Dual Antennas Would Boost Cell-Phone Signals

New design would mean fewer dropped calls, longer battery life.

The recent furor over the iPhone 4’s antenna has made consumers aware of the constraints designers face when trying to build sleek, compact gadgets that also get a good connection. Researchers at Rice University have come up with a design that could make signal worries a thing of the past, and extend battery life as well. The design uses two antennas that focus their power in different directions.

Radio circuit: This wireless transmitter has been connected to three directional antennas, a setup that shows how cell phones could save power by directing radio signals toward cell towers.
Credit: Lin Zhong / Rice University

The antenna in your current cell phone beams a signal out in every direction. “Only a tiny fraction of that energy actually reaches the base station,” says Lin Zhong, whose research group investigates ways to make computing devices more efficient. Not only is this a waste of a cell phone’s battery life, he says, but it creates unnecessary interference for other users.

Antennas that beam out energy in a narrower band can be more efficient. Cell towers use this tactic, with several antennas pointing in different directions to better serve users. Zhong’s group, in collaboration with colleague Ashutosh Sabharwal, has developed a prototype antenna system that could give that ability to cell phones themselves, saving energy and extending battery life.

The researchers connected a small Wi-Fi transmitter to three cheap directional “patch” antennas facing in different directions, as well as a standard omni-directional antenna. Only one of the four was active at any one time, with the directional antenna being used to send data to the base station, and the omni-directional one used to receive it.

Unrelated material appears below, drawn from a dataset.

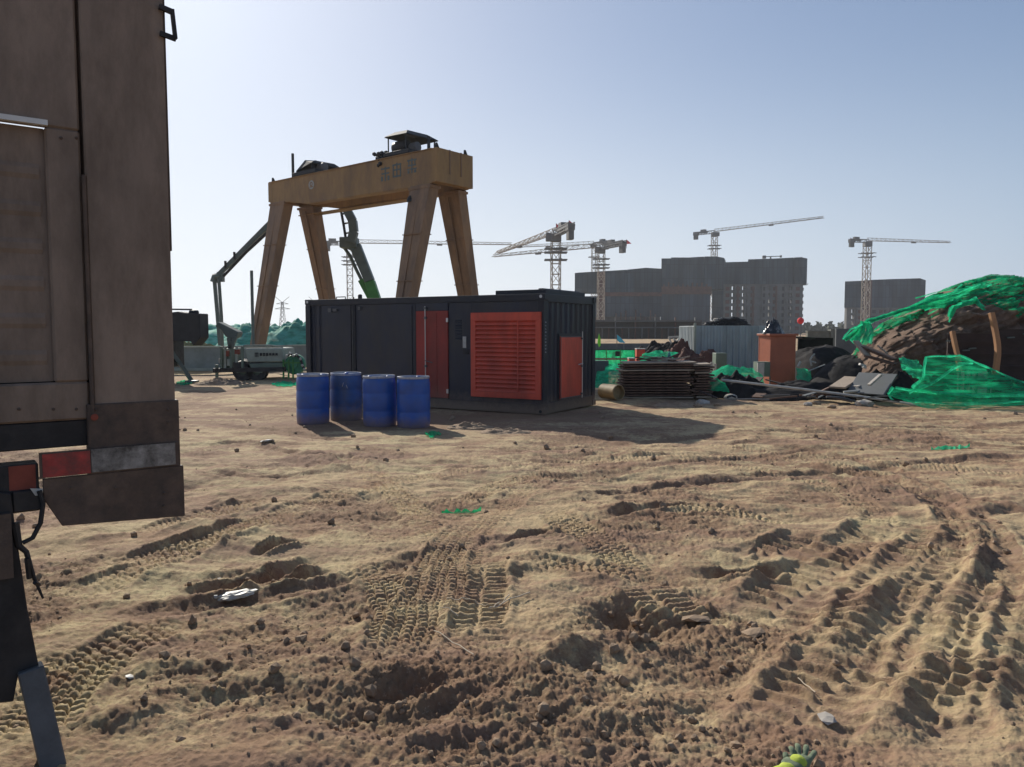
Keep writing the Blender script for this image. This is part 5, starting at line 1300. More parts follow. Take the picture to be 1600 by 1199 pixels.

The system was mounted on a motorized spinning platform to test its most crucial quality: the ability to stay connected when the orientation of the device changed as it rotated (by switching to whichever antenna was generally oriented toward the base station). The directional antennas monitored the quality of packets received from the base station to decide which among them should send the next packet.

Even when spun at one revolution per second, the prototype could stream video with almost zero interference. That suggests the approach would work well in real situations, says Zhong. He collected a week of data from the accelerometers and compasses of 11 smart phones actually in use by real people, and found that these phones were rarely rotated at more than a third of a revolution per second while connected.

The current prototype used Wi-Fi frequencies because off-the-shelf directional Wi-Fi antennas are easier to acquire. But the results apply to any frequency, says Zhong. His group is working on a version that connects multiple antennas to Nexus One cell phones running the Android operating system, as well as computer simulations of the approach. Results so far back up the Wi-Fi tests, he says.